Financial institutions face capacity planning and job scheduling challenges in hybrid cloud and on-premise grid environments, where both resource requirements and execution durations exhibit dual uncertainty. Method: This paper proposes a co-optimization framework that jointly minimizes resource provisioning while maximizing service quality—specifically, on-time completion rate. Innovatively, it is the first to jointly model resource and duration uncertainty within capacity planning, employing a constraint programming framework based on paired sampling that integrates deterministic estimation with stochastic sampling for efficient approximate optimization. Contribution/Results: Experiments demonstrate that the method significantly reduces peak resource demand compared to manual scheduling, while maintaining a high on-time completion rate—validating its effectiveness in balancing these conflicting objectives under uncertainty.

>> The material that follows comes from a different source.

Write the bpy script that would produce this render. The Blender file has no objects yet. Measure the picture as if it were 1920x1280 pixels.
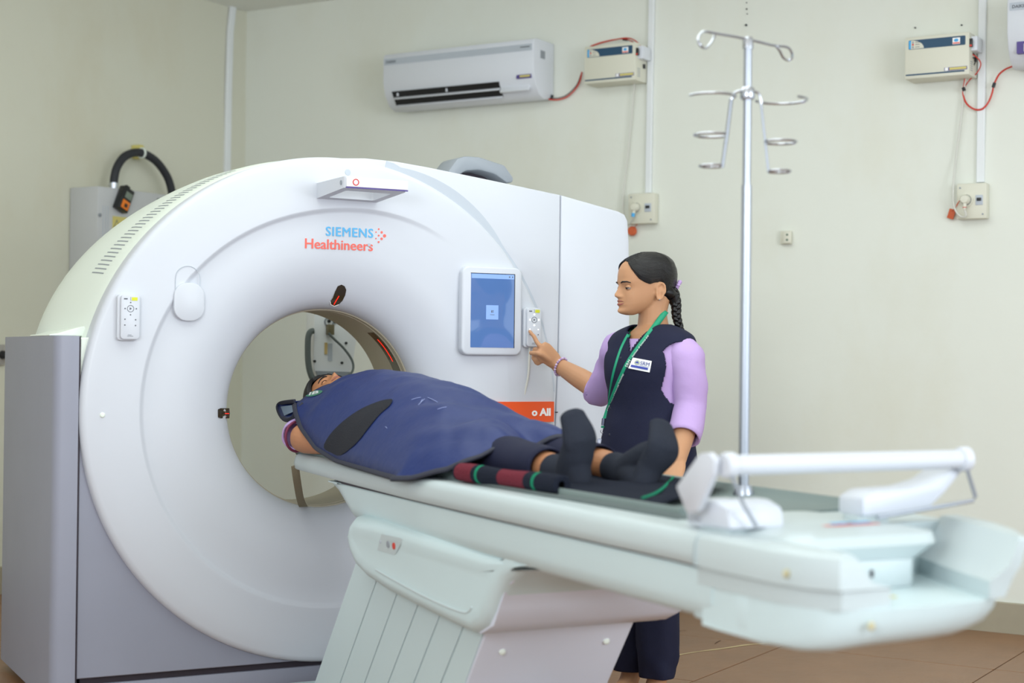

Organizations around the world schedule jobs (programs) regularly to perform various tasks dictated by their end users. With the major movement towards using a cloud computing infrastructure, our organization follows a hybrid approach with both cloud and on-prem servers. The objective of this work is to perform capacity planning, i.e., estimate resource requirements, and job scheduling for on-prem grid computing environments. A key contribution of our approach is handling uncertainty in both resource usage and duration of the jobs, a critical aspect in the finance industry where stochastic market conditions significantly influence job characteristics. For capacity planning and scheduling, we simultaneously balance two conflicting objectives: (a) minimize resource usage, and (b) provide high quality-of-service to the end users by completing jobs by their requested deadlines. We propose approximate approaches using deterministic estimators and pair sampling-based constraint programming. Our best approach (pair sampling-based) achieves much lower peak resource usage compared to manual scheduling without compromising on the quality-of-service.